Clinton's campaign had promoted this in advance as an address about "Donald Trump and his advisors' embrace of the disturbing 'alt-right' political philosophy"—the alt-right being an umbrella term for an assortment of racist micro-movements and online subcultures. Yesterday I suggested that making the alt-right the stars of such a speech could only give a signal boost to what is, after all, a rather obscure political faction. But Clinton's comments about that faction took up only about a minute of her remarks. And while that minute was pretty juicy, the alt-right wasn't really the rally's star villain after all.

The star villain was Donald Trump. Everyone else that Clinton brought into the address—the alt-right, Breitbart, Alex Jones, David Duke, Nigel Farage, Vladimir Putin—was there in a supporting role.

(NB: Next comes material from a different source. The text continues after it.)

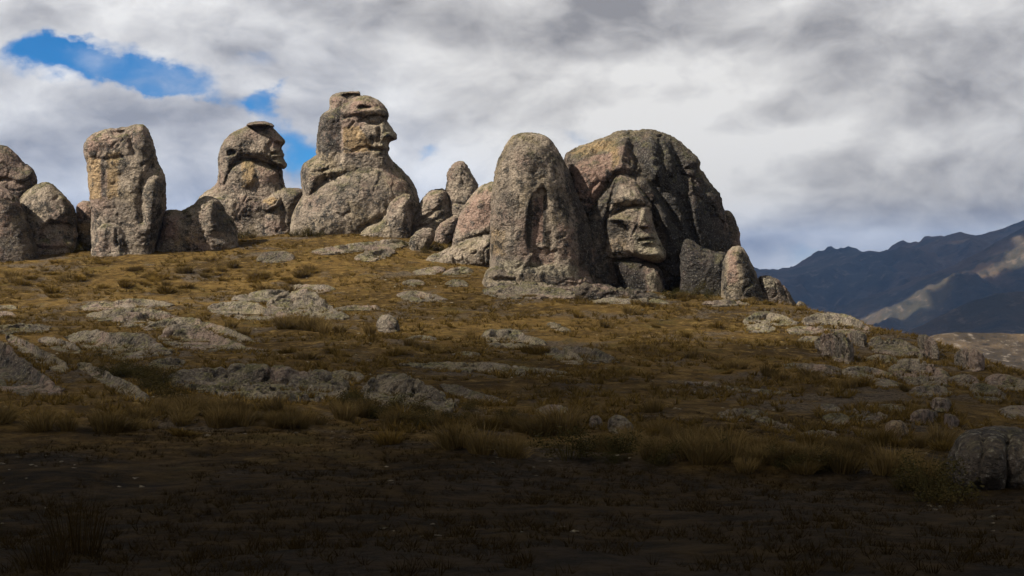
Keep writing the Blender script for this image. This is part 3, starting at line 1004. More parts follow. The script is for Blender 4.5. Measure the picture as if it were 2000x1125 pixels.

Some of Clinton's arguments didn't make a lot of sense. She led her litany, oddly, by quoting Trump's recent remarks about how bad blacks have it in America. ("Poverty. Rejection. Horrible education. No housing. No homes. No ownership. Crime at levels nobody has seen.") Most people would call his comments a clumsy attempt to reassure voters that he cares about the black community's problems, but Clinton declared them "a dog whistle to his most hateful supporters." She also wildly overstated the alt-right's influence, declaring that "the de facto merger between Breitbart and the Trump campaign" means the alt-rightists have "effectively taken over the Republican Party." She was on sturdier ground at other moments, as when she mentioned Trump's habit of retweeting white nationalists or his false claim that he watched thousands of New Jersey Muslims cheer the 9/11 attacks.

Running through all her claims, both the weak ones and the strong ones, was one basic theme: Donald Trump is a bigot and a nut. And while that's an idea you've been hearing ever since the mogul turned reality TV star entered the race, this was as forceful and concentrated an expression of it as I've ever heard emerge from Hillary Clinton's mouth. It's bound to fire up her supporters, and I expect it will help her get out the vote. Whether it also leads a bunch of curious conservatives to Google "alt-right" depends, I suppose, on how much coverage that minute of the speech gets in the next few days.

But the guy who must be really delighted right now is Alex Jones. Hillary Clinton just attacked him by name! His listeners will be hearing clips from this speech til Ragnarok.